| Work required |
Reproduce, word for word, the span of lines starting at the line holding "Write the bpy" and ending at the line holding "scene.camera = cam". Omit every picture.

| Records for processing |
******

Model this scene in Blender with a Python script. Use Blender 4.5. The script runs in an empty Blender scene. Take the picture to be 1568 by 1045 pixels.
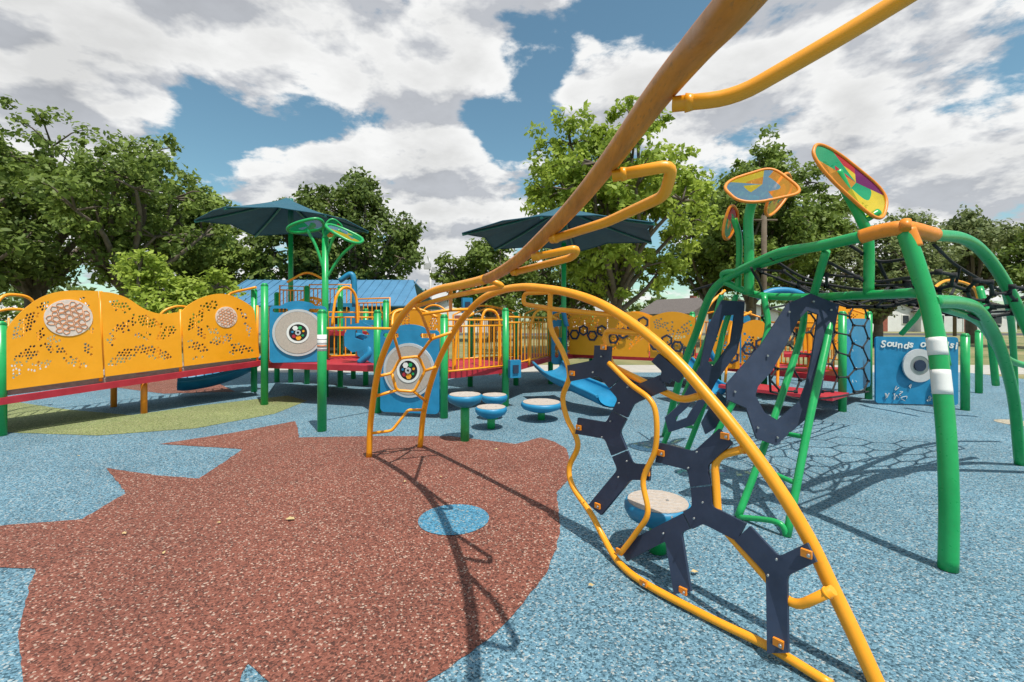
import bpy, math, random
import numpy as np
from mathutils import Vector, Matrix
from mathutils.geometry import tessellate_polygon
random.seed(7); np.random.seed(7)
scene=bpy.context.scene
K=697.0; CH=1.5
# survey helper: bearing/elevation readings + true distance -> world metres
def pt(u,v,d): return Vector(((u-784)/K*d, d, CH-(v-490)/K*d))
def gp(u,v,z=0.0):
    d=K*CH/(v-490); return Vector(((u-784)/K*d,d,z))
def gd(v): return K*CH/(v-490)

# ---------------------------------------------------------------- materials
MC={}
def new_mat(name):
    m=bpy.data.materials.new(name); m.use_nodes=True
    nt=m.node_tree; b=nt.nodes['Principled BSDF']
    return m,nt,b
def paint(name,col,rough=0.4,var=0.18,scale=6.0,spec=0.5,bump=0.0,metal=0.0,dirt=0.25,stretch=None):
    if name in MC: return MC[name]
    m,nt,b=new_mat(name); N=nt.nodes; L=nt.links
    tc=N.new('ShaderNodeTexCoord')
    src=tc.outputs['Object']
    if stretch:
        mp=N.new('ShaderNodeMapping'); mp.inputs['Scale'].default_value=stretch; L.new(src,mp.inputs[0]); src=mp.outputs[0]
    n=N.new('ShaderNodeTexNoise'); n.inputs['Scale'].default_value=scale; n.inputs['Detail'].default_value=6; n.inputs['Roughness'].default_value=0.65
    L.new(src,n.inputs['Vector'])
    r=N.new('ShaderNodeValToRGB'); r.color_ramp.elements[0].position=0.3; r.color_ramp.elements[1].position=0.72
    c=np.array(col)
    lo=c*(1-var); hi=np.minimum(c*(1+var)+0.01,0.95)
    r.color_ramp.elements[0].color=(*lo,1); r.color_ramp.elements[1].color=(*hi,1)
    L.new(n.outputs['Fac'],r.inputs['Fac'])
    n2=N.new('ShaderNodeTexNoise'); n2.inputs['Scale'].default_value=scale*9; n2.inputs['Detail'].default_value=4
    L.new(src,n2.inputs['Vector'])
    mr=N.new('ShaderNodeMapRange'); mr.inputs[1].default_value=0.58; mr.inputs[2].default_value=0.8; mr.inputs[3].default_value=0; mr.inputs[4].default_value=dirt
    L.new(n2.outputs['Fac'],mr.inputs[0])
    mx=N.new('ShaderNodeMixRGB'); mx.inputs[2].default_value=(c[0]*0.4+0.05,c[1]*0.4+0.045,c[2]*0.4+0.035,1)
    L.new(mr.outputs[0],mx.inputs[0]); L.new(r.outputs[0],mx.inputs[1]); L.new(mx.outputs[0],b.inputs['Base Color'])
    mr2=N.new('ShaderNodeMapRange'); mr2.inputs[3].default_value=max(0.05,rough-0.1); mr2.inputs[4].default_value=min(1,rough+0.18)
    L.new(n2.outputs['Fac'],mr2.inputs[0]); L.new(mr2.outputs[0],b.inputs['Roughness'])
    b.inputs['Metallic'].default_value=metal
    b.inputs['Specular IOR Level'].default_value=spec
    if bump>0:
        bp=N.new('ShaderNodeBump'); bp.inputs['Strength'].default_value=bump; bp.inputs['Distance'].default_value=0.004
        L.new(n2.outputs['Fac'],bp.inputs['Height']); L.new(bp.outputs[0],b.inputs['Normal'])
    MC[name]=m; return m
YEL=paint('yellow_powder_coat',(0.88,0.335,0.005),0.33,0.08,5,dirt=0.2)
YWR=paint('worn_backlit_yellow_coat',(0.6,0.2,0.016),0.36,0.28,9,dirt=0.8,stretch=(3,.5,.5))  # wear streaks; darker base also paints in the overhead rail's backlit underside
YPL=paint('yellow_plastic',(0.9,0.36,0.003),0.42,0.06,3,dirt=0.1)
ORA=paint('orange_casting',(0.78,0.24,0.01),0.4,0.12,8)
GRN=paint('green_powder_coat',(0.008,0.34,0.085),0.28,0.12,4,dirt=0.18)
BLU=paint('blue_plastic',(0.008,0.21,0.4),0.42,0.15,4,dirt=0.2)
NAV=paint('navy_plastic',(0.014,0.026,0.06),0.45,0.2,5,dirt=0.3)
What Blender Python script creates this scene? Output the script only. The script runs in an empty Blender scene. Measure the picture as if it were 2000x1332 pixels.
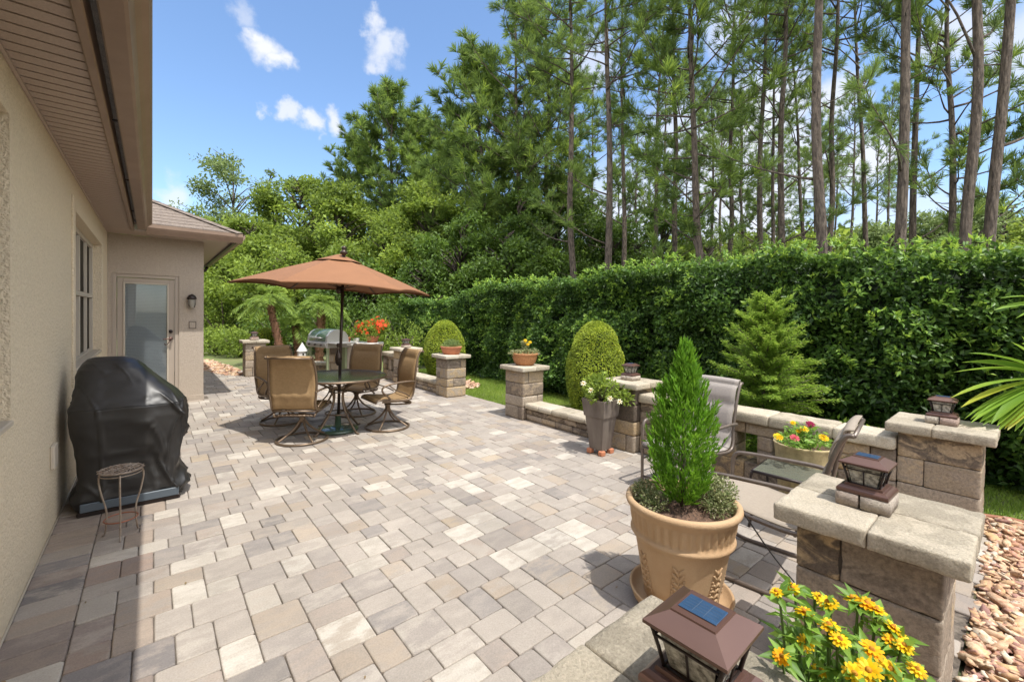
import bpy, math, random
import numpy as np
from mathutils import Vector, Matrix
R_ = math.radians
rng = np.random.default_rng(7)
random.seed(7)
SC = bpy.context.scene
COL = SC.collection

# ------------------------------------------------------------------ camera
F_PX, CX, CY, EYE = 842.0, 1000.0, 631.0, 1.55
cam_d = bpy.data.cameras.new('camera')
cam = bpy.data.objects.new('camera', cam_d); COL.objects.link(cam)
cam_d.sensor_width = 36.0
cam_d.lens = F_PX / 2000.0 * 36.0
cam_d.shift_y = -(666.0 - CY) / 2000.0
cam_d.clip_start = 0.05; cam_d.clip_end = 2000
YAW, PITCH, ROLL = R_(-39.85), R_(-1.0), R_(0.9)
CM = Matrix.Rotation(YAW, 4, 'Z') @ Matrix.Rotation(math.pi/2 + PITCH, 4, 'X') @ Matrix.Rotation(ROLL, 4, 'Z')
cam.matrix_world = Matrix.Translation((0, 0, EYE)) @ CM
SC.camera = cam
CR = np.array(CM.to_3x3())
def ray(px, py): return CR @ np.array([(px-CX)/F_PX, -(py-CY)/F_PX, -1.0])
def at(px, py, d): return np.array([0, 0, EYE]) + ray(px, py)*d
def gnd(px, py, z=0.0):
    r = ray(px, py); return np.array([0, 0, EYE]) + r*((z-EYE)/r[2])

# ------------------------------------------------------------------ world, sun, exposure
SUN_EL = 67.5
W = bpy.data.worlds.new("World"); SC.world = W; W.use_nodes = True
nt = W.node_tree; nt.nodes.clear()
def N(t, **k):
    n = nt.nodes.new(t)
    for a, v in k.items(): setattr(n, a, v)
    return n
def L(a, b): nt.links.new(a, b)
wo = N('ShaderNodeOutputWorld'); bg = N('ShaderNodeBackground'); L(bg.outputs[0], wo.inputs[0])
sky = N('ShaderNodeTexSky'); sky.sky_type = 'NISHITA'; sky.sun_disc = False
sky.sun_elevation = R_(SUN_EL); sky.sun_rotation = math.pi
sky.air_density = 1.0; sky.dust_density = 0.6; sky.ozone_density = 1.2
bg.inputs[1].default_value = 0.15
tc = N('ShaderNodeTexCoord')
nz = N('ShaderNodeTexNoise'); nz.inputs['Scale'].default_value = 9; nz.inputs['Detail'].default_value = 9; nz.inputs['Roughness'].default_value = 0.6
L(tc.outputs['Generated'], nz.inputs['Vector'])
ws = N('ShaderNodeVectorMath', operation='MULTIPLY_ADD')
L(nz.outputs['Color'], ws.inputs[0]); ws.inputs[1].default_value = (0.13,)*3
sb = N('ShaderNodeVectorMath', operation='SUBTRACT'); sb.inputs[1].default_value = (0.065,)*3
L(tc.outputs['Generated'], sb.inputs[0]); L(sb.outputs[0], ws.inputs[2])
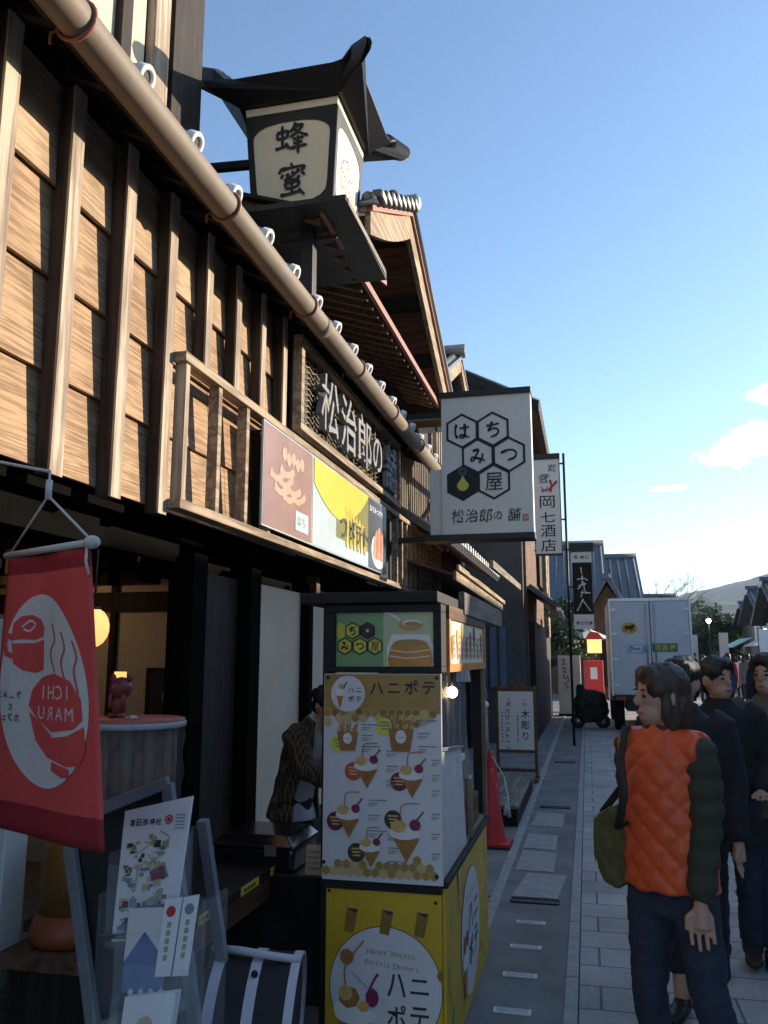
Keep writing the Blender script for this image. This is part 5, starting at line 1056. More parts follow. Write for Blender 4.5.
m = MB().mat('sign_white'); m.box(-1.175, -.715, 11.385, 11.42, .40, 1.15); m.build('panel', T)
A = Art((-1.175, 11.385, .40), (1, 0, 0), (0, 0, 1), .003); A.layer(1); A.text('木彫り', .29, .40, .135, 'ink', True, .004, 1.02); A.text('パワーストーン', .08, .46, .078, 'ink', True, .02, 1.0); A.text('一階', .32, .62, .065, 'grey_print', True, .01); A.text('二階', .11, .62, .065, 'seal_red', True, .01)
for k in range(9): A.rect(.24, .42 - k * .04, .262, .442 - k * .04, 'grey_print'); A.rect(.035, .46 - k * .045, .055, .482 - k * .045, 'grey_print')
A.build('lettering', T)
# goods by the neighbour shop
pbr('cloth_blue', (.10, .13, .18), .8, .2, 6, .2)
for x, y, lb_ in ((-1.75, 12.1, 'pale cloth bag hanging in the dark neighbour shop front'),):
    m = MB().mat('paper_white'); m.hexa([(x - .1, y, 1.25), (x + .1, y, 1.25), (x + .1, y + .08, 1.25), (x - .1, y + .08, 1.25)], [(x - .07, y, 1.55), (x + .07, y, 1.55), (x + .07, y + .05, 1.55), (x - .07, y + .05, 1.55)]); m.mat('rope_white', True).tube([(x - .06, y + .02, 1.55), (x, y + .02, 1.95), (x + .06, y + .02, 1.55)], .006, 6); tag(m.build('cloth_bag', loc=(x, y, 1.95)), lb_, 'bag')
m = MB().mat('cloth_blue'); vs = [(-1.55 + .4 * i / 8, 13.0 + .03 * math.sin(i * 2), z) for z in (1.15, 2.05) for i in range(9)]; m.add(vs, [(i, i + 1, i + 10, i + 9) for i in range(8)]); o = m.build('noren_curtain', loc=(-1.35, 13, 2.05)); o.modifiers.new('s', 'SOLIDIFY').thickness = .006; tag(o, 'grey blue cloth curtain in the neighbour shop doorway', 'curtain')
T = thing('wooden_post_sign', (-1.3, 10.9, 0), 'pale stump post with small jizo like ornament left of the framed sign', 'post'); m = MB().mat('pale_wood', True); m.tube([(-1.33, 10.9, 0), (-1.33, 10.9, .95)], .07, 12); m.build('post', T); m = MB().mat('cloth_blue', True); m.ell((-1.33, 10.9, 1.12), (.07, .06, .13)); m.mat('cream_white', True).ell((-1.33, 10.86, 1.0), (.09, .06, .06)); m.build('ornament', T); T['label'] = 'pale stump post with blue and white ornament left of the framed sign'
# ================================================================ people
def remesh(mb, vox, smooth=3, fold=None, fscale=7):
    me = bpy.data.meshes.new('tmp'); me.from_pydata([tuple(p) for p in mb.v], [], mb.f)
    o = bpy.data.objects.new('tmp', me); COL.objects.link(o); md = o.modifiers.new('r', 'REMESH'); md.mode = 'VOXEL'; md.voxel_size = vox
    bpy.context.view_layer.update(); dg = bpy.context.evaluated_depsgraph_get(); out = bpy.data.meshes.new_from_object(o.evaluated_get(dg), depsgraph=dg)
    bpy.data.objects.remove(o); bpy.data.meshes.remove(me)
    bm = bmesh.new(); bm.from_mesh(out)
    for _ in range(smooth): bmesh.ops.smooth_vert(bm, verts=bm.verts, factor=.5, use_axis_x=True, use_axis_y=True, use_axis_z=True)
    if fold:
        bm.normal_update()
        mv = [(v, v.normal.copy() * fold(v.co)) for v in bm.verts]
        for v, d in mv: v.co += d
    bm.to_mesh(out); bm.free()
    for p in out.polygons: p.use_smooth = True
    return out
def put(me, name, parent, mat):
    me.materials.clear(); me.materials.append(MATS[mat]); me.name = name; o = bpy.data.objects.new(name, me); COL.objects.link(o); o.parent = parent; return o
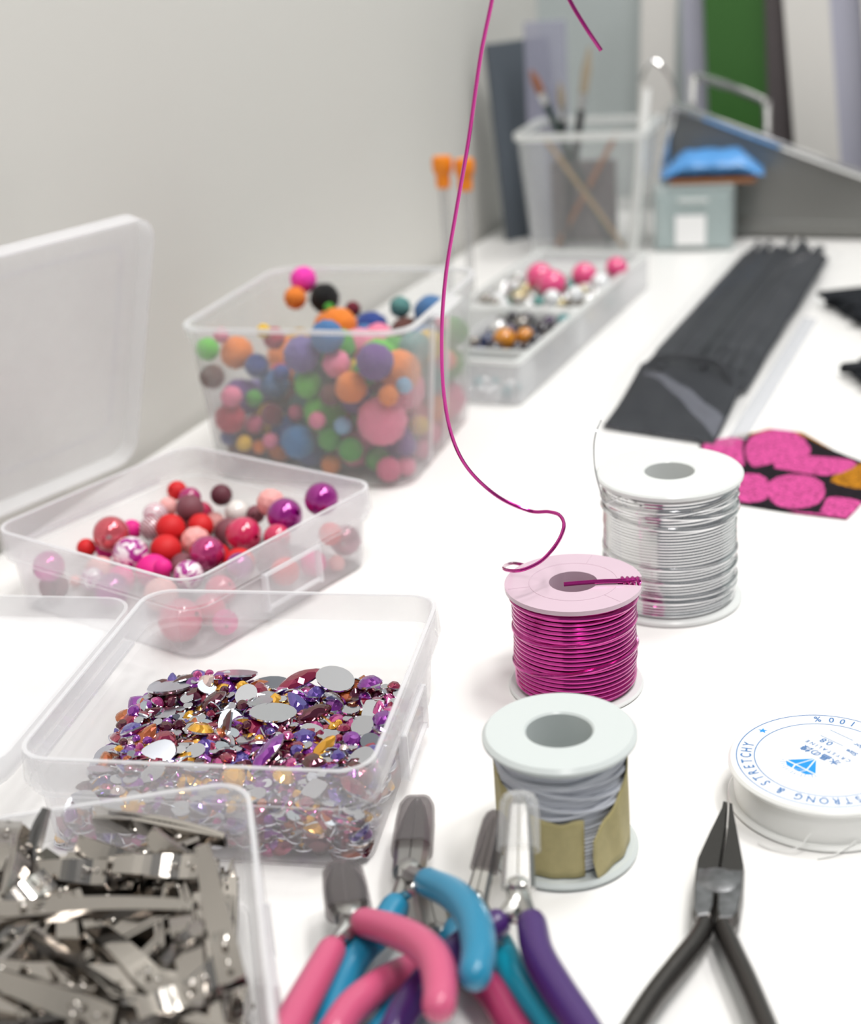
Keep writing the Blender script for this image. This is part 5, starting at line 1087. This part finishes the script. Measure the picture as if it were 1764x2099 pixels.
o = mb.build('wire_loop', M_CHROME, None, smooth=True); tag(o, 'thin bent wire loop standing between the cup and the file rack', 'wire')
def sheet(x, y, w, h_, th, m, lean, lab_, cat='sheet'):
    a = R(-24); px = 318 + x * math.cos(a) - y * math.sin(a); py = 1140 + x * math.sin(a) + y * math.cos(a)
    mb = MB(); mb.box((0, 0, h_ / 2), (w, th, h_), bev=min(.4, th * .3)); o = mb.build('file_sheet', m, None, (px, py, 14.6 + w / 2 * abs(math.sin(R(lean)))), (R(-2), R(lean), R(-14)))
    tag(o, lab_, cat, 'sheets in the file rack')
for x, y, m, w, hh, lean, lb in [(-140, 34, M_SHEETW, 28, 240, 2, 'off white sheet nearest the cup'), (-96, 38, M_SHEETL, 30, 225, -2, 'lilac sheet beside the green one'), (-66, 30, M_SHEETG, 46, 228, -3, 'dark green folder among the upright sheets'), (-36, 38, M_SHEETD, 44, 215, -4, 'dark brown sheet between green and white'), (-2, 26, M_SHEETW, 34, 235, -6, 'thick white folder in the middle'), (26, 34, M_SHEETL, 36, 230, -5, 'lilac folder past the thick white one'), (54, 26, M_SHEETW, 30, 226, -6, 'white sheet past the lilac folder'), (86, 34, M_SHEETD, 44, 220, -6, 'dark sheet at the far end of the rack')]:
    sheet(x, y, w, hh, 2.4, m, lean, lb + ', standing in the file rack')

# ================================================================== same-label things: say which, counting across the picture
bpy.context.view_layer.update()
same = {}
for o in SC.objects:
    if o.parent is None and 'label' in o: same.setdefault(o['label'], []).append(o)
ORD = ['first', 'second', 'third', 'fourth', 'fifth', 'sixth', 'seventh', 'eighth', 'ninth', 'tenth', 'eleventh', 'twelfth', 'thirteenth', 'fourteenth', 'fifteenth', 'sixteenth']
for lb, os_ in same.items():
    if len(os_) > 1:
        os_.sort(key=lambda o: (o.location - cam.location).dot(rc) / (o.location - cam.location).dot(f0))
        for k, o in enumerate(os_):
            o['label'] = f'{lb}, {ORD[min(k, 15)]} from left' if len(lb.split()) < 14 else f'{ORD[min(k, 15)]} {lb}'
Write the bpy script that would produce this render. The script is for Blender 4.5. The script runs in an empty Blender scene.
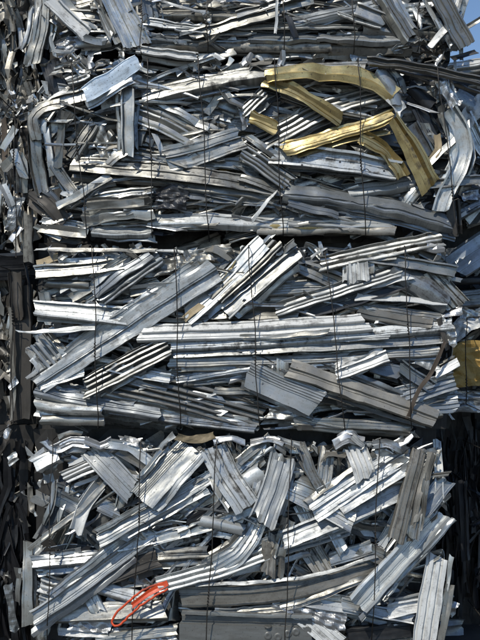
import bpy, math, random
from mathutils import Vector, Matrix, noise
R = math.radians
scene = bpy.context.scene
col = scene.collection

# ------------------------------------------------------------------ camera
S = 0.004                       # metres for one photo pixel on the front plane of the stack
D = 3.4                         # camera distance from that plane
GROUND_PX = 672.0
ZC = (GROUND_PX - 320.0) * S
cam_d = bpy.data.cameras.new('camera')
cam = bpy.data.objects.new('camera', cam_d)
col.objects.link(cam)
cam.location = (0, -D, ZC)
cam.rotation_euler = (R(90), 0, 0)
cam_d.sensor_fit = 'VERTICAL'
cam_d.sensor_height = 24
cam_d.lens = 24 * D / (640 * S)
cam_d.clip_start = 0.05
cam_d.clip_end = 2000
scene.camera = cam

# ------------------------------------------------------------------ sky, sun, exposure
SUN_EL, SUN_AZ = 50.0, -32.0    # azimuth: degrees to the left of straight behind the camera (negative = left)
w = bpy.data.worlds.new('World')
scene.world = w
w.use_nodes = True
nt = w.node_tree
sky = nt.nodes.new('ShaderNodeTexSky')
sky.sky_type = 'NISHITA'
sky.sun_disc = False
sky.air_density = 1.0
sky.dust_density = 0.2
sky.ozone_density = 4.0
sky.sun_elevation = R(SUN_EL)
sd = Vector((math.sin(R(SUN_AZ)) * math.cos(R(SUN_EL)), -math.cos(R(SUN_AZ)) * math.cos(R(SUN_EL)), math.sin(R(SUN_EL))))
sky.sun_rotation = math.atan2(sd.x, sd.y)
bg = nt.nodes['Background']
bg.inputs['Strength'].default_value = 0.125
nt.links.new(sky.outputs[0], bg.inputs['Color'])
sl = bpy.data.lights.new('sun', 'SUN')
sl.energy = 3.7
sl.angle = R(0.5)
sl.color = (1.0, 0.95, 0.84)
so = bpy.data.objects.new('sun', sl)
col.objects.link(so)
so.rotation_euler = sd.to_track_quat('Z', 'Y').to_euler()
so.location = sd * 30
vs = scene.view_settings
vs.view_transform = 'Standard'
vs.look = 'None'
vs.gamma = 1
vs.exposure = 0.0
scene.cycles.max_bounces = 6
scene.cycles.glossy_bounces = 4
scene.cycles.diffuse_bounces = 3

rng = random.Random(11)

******

| Task result |
Write the bpy script that would produce this render. The script is for Blender 4.5. The script runs in an empty Blender scene.
import bpy, math, random
from mathutils import Vector, Matrix, noise
R = math.radians
scene = bpy.context.scene
col = scene.collection

# ------------------------------------------------------------------ camera
S = 0.004                       # metres for one photo pixel on the front plane of the stack
D = 3.4                         # camera distance from that plane
GROUND_PX = 672.0
ZC = (GROUND_PX - 320.0) * S
cam_d = bpy.data.cameras.new('camera')
cam = bpy.data.objects.new('camera', cam_d)
col.objects.link(cam)
cam.location = (0, -D, ZC)
cam.rotation_euler = (R(90), 0, 0)
cam_d.sensor_fit = 'VERTICAL'
cam_d.sensor_height = 24
cam_d.lens = 24 * D / (640 * S)
cam_d.clip_start = 0.05
cam_d.clip_end = 2000
scene.camera = cam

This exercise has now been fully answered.